• Collected material:
····················

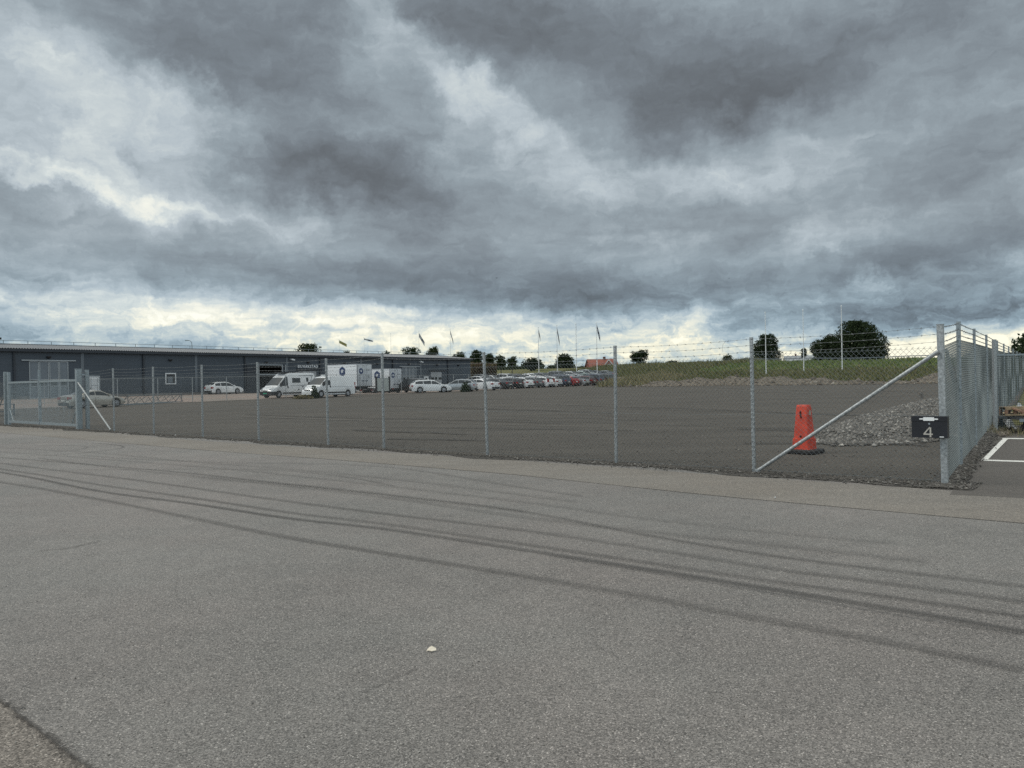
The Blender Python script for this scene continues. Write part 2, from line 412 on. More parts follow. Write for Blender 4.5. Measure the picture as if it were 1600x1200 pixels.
# worn verge strip between the road seam and the fence
def ribbon(name, pts, widths, material, z=.006, n=10, kind='structure', parent=None, jitter=0., seed=0):
    """smooth strip along ground points"""
    P = [Vector(p) for p in pts]; rr = random.Random(seed)
    Q = []
    for i in range(len(P)-1):
        p0 = P[max(0,i-1)]; p1 = P[i]; p2 = P[i+1]; p3 = P[min(len(P)-1,i+2)]
        for k in range(n):
            t = k/n
            Q.append(.5*((2*p1)+(p2-p0)*t+(2*p0-5*p1+4*p2-p3)*t*t+(3*p1-p0-3*p2+p3)*t**3))
    Q.append(P[-1]); mb = MB(); uv = []; L = 0
    for i, q in enumerate(Q):
        d = (Q[min(i+1,len(Q)-1)]-Q[max(i-1,0)]); d.z = 0; d.normalize(); nn = Vector((-d.y,d.x,0))
        w = widths if isinstance(widths, (int,float)) else widths[0]+(widths[1]-widths[0])*i/(len(Q)-1)
        w *= 1+jitter*rr.uniform(-1,1); off = nn*jitter*rr.uniform(-1,1)*w*.6
        if i: L += (Q[i]-Q[i-1]).length
        for sgn, vv in ((-1,0),(1,1)):
            p = q+off+nn*sgn*w/2; mb.v.append((p.x,p.y,z)); uv.append((L,vv))
    for i in range(len(Q)-1): mb.f.append((2*i,2*i+2,2*i+3,2*i+1))
    o = mb.build(name, material)
    me = o.data; ul = me.uv_layers.new(name='UVMap')
    for lp in me.loops: ul.data[lp.index].uv = uv[lp.vertex_index]
    tag(o, kind=kind); return o
seam = [(-300,664),(0,676),(300,702),(530,719),(800,741.5),(1100,773),(1350,796),(1600,818),(2000,850)]
topl = [(-300,652),(0,665.5),(124,672),(300,688),(500,701),(800,719),(1175,746),(1475,766),(1500,770.5),(1600,777.5),(2000,800)]
mb = MB(); sp_ = [gq(u,v,.003) for u,v in seam]; tp_ = [gq(u,v,.003) for u,v in topl]
mb.poly(sp_+tp_[::-1]); tag(mb.build('verge', MT['strip']), kind='structure')
MT['seam'] = lane_mat('seam_dark', (.045,.042,.04), .7, False)
ribbon('asphalt_seam', [gp(u,v) for u,v in seam], .035, MT['seam'], z=.007, jitter=.25, seed=3)
# bottom-left patch of older asphalt and its crack
MT['old'] = ground_mat('old_asphalt', (.168,.152,.137), 1.1, .18, 180, 140, .07)
crack = [(-260,920),(-120,1010),(0,1095),(30,1118),(62,1143),(90,1165),(112,1183),(145,1206),(250,1290)]
mb = MB(); mb.poly([gq(u,v,.003) for u,v in crack]+[gq(-200,1400,.003), gq(-700,1300,.003), gq(-500,1000,.003)])
tag(mb.build('old_asphalt_patch', MT['old']), kind='structure')
MT['crack'] = lane_mat('crack_dark', (.045,.04,.036), 1.25, False, 13)
ribbon('asphalt_crack', [gp(u,v) for u,v in crack], .032, MT['crack'], z=.007, jitter=1.1, seed=4, n=16)
ribbon('asphalt_crack', [gp(u,v) for u,v in crack], .022, MT['crack'], z=.0085, jitter=.9, seed=9, n=16)
MT['scuff'] = lane_mat('scuff', (.07,.066,.062), .6, False, 9)
ribbon('asphalt_scuff', [gp(u,v) for u,v in [(62,861),(100,858),(130,852),(157,845)]], .07, MT['scuff'], z=.007, jitter=.4, seed=6)
ribbon('asphalt_scuff', [gp(u,v) for u,v in [(565,1083),(590,1072),(620,1058),(650,1045)]], .03, MT['scuff'], z=.007, jitter=.5, seed=7)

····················

• Stated exercise:
Reproduce the data above in full, exactly as it is, with the pictures left out.

• Result of this exercise:
The Blender Python script for this scene continues. Write part 2, from line 412 on. More parts follow. Write for Blender 4.5. Measure the picture as if it were 1600x1200 pixels.
# worn verge strip between the road seam and the fence
def ribbon(name, pts, widths, material, z=.006, n=10, kind='structure', parent=None, jitter=0., seed=0):
    """smooth strip along ground points"""
    P = [Vector(p) for p in pts]; rr = random.Random(seed)
    Q = []
    for i in range(len(P)-1):
        p0 = P[max(0,i-1)]; p1 = P[i]; p2 = P[i+1]; p3 = P[min(len(P)-1,i+2)]
        for k in range(n):
            t = k/n
            Q.append(.5*((2*p1)+(p2-p0)*t+(2*p0-5*p1+4*p2-p3)*t*t+(3*p1-p0-3*p2+p3)*t**3))
    Q.append(P[-1]); mb = MB(); uv = []; L = 0
    for i, q in enumerate(Q):
        d = (Q[min(i+1,len(Q)-1)]-Q[max(i-1,0)]); d.z = 0; d.normalize(); nn = Vector((-d.y,d.x,0))
        w = widths if isinstance(widths, (int,float)) else widths[0]+(widths[1]-widths[0])*i/(len(Q)-1)
        w *= 1+jitter*rr.uniform(-1,1); off = nn*jitter*rr.uniform(-1,1)*w*.6
        if i: L += (Q[i]-Q[i-1]).length
        for sgn, vv in ((-1,0),(1,1)):
            p = q+off+nn*sgn*w/2; mb.v.append((p.x,p.y,z)); uv.append((L,vv))
    for i in range(len(Q)-1): mb.f.append((2*i,2*i+2,2*i+3,2*i+1))
    o = mb.build(name, material)
    me = o.data; ul = me.uv_layers.new(name='UVMap')
    for lp in me.loops: ul.data[lp.index].uv = uv[lp.vertex_index]
    tag(o, kind=kind); return o
seam = [(-300,664),(0,676),(300,702),(530,719),(800,741.5),(1100,773),(1350,796),(1600,818),(2000,850)]
topl = [(-300,652),(0,665.5),(124,672),(300,688),(500,701),(800,719),(1175,746),(1475,766),(1500,770.5),(1600,777.5),(2000,800)]
mb = MB(); sp_ = [gq(u,v,.003) for u,v in seam]; tp_ = [gq(u,v,.003) for u,v in topl]
mb.poly(sp_+tp_[::-1]); tag(mb.build('verge', MT['strip']), kind='structure')
MT['seam'] = lane_mat('seam_dark', (.045,.042,.04), .7, False)
ribbon('asphalt_seam', [gp(u,v) for u,v in seam], .035, MT['seam'], z=.007, jitter=.25, seed=3)
# bottom-left patch of older asphalt and its crack
MT['old'] = ground_mat('old_asphalt', (.168,.152,.137), 1.1, .18, 180, 140, .07)
crack = [(-260,920),(-120,1010),(0,1095),(30,1118),(62,1143),(90,1165),(112,1183),(145,1206),(250,1290)]
mb = MB(); mb.poly([gq(u,v,.003) for u,v in crack]+[gq(-200,1400,.003), gq(-700,1300,.003), gq(-500,1000,.003)])
tag(mb.build('old_asphalt_patch', MT['old']), kind='structure')
MT['crack'] = lane_mat('crack_dark', (.045,.04,.036), 1.25, False, 13)
ribbon('asphalt_crack', [gp(u,v) for u,v in crack], .032, MT['crack'], z=.007, jitter=1.1, seed=4, n=16)
ribbon('asphalt_crack', [gp(u,v) for u,v in crack], .022, MT['crack'], z=.0085, jitter=.9, seed=9, n=16)
MT['scuff'] = lane_mat('scuff', (.07,.066,.062), .6, False, 9)
ribbon('asphalt_scuff', [gp(u,v) for u,v in [(62,861),(100,858),(130,852),(157,845)]], .07, MT['scuff'], z=.007, jitter=.4, seed=6)
ribbon('asphalt_scuff', [gp(u,v) for u,v in [(565,1083),(590,1072),(620,1058),(650,1045)]], .03, MT['scuff'], z=.007, jitter=.5, seed=7)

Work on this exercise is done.